Topological susceptibility on the lattice and the three-flavour quark condensate

TL;DR

This paper reanalyzes the topological susceptibility in lattice QCD to better understand the three-flavour quark condensate, highlighting the importance of simulation conditions and providing updated quantitative estimates.

Contribution

It introduces a combined fit approach using resummed ChPT to extract the three-flavour quark condensate from lattice data, considering the effects of quark mass hierarchy and vacuum fluctuations.

Findings

The three-flavour quark condensate is approximately 243 MeV.

Simulations with equal light quark masses are more effective for disentangling condensate contributions.

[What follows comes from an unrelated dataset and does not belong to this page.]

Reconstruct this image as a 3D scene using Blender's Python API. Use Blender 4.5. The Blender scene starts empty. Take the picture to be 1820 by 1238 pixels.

There is a significant suppression of the three-flavour condensate compared to the two-flavour case.

Abstract

We reanalyse the topological susceptibility assuming the possibility of a significant paramagnetic suppression of the three-flavour quark condensate and a correlated enhancement of vacuum fluctuations of $s\bar{s}$ pairs. Using the framework of resummed ChPT, we point out that simulations performed near the physical point, with a significant mass hierarchy between u,d and s dynamical quarks, are not able to disentangle the contributions from the quark condensate and sea $s\bar{s}$-pair fluctuations, and that simulations with three light quark masses of the same order are better suited for this purpose. We perform a combined fit of recent RBC/UKQCD data on pseudoscalar masses and decay constants as well as the topological susceptibility, and we reconsider the determination of lattice spacings in our framework, working out the consequences on the parameters of the chiral Lagrangian. We obtain Sigma(3;2 GeV)^1/3=243 \pm 12 MeV for the three-flavour quark condensate in the chiral limit. We notice a significant suppression compared to the two-flavour quark condensate Sigma(2;2 GeV)/Sigma(3;2 GeV)=1.51\pm 0.11 and we confirm previous findings of a competition between leading order and next-to-leading order contributions in three-flavour chiral series.